Muito oportuno o debate entre cinco diretores brasileiros promovido pela Folha e publicado pela "Ilustrada" em 25 de abril último ("Novos cineastas querem mudar o foco").
Nessa troca de opiniões, ficou patente uma auspiciosa diversificação e ausência de um sectarismo ideológico que já andou fazendo muito mal ao nosso cinema.
O melhor do encontro foi apontar a existência do "cafetão da produção" surgido em decorrência da lei do audiovisual.
Na verdade, esse subfaturamento nos orçamentos a favor dessa figura ou de outros (às vezes dos próprios produtores que não querem muito risco) já existe desde os tempos da Embrafilme. O vício fez com que muitos cineastas nos anos 70 e 80 vivessem de forma nababesca com filmes que não recuperavam nem metade dos gastos.
Raramente essa prática é denunciada por gente da própria categoria. Ponto para os cinco diretores por enfatizarem a mentalidade de levar vantagem na produção.
Por outro lado, é lamentável que eles não tenham mostrado nenhuma crença na possibilidade do cinema brasileiro se autofinanciar, ter filmes que gerem a procriação de outros através das receitas obtidas nas salas de exibição, na TV ou em vídeo.
Acomodamento
Mas essa omissão não chega a causar surpresa, pois tanto nesse debate como em outros, os diretores mostram uma postura de acomodamento no mecenato oficial ou particular.
É válido, sobretudo quando se rejeita os subsídios paternalistas e corruptos do passado, mas passa-se ao largo nos problemas de mercado, da conquista de um público maior e fiel. Parece existir constrangimento ou vergonha de se tratar do consumo popular.
Pode-se dar um desconto, considerando-se a juventude dos cineastas. Por isso, Paulo Caldas é ingênuo ao afirmar que "o público gosta de filme bom, não gosta de filme ruim, não interessa de onde ele vem". Mas o acesso ao mercado continua se mostrando complicado, sem apoio nessa fórmula tão simplista. Basta verificar que em 1996, foram lançados em São Paulo cerca de 275 produções estrangeiras e 16 brasileiras.

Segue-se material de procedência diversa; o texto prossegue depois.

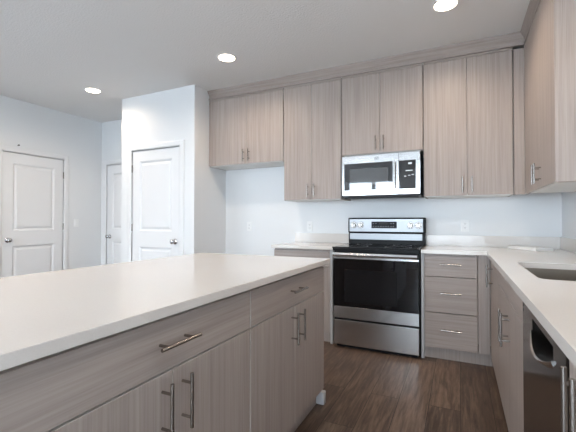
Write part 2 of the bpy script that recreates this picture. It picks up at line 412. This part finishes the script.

E dessas fitas nacionais, somente duas ou três chegaram aos circuitos comerciais. O restante foi exibido nos cinemas alternativos (Espaço Unibanco, CineSesc) que, pelas próprias dimensões, não alcançam um público maior.

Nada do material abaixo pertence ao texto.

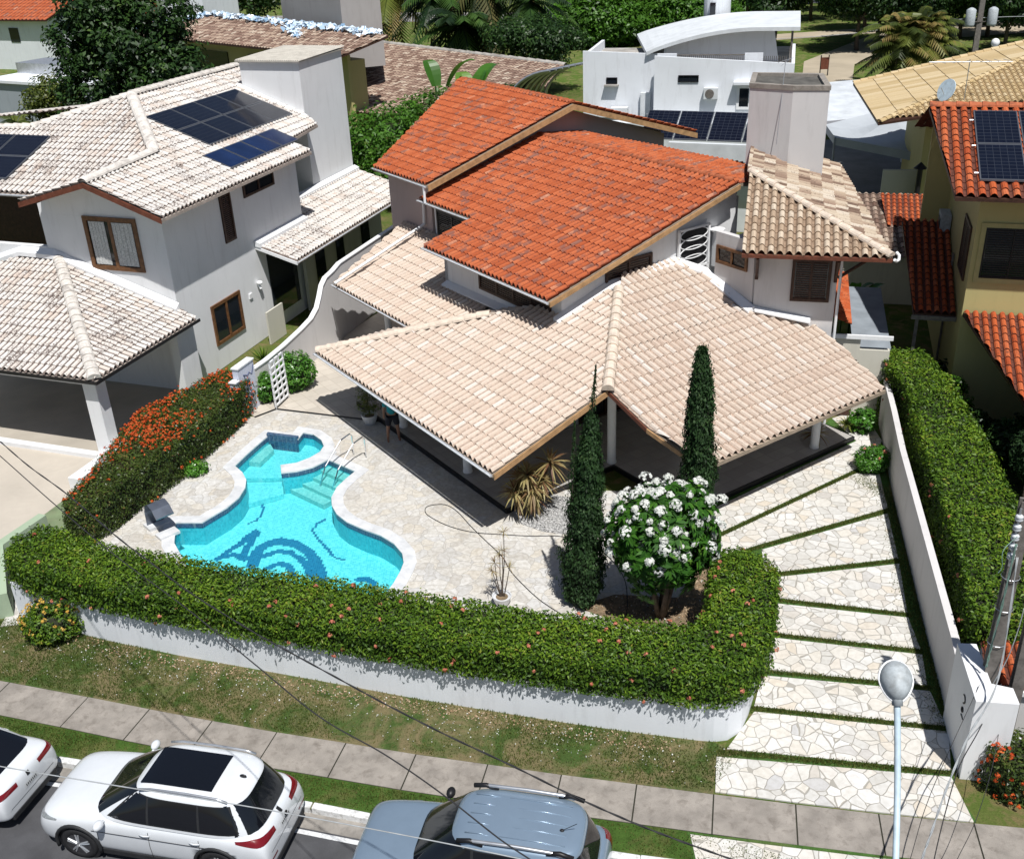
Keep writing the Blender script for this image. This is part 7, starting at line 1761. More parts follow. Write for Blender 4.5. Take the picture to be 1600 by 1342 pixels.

Claro que é necessário aprimorar a qualidade do nosso filme, evitar que ele emperre no diálogo, em falhas do roteiro ou em soluções pretensiosas. Aliás, a procura do brilho fácil e autoral é um dos pecados mais frequentes em nossos cineastas e se faz presente em "O Baile Perfumado". Porém, a colocação de uma produção nos cinemas, na TV e nas locadoras de vídeo independe dela ser boa ou ruim, como quer Caldas.
É preciso uma boa razão de marketing para que haja boa vontade dos intermediários entre produto e público. No caso, os cinemas, as TVs e as videolocadoras.
A reserva de mercado para um país como o Brasil, de dimensão continental, e com um comércio cinematográfico que movimenta mais de US$ 300 milhões sob o domínio da importação desenfreada é uma questão que deve ser debatida. Porém, mais uma vez, não foi.
Caso esses e outros cineastas persistam nessa ótica eufórica, olhando apenas para seus umbigos e deixando de lutar por regras fixas para o mercado sem o corporativismo pernicioso que predominou na Embrafilme, eles correm o risco de se tornarem diretores de um ou dois filmes que "passaram" pelo cinema nacional. É preciso encará-lo como indústria geradora de empregos e não apenas uma atividade esporádica e de brilho fugaz.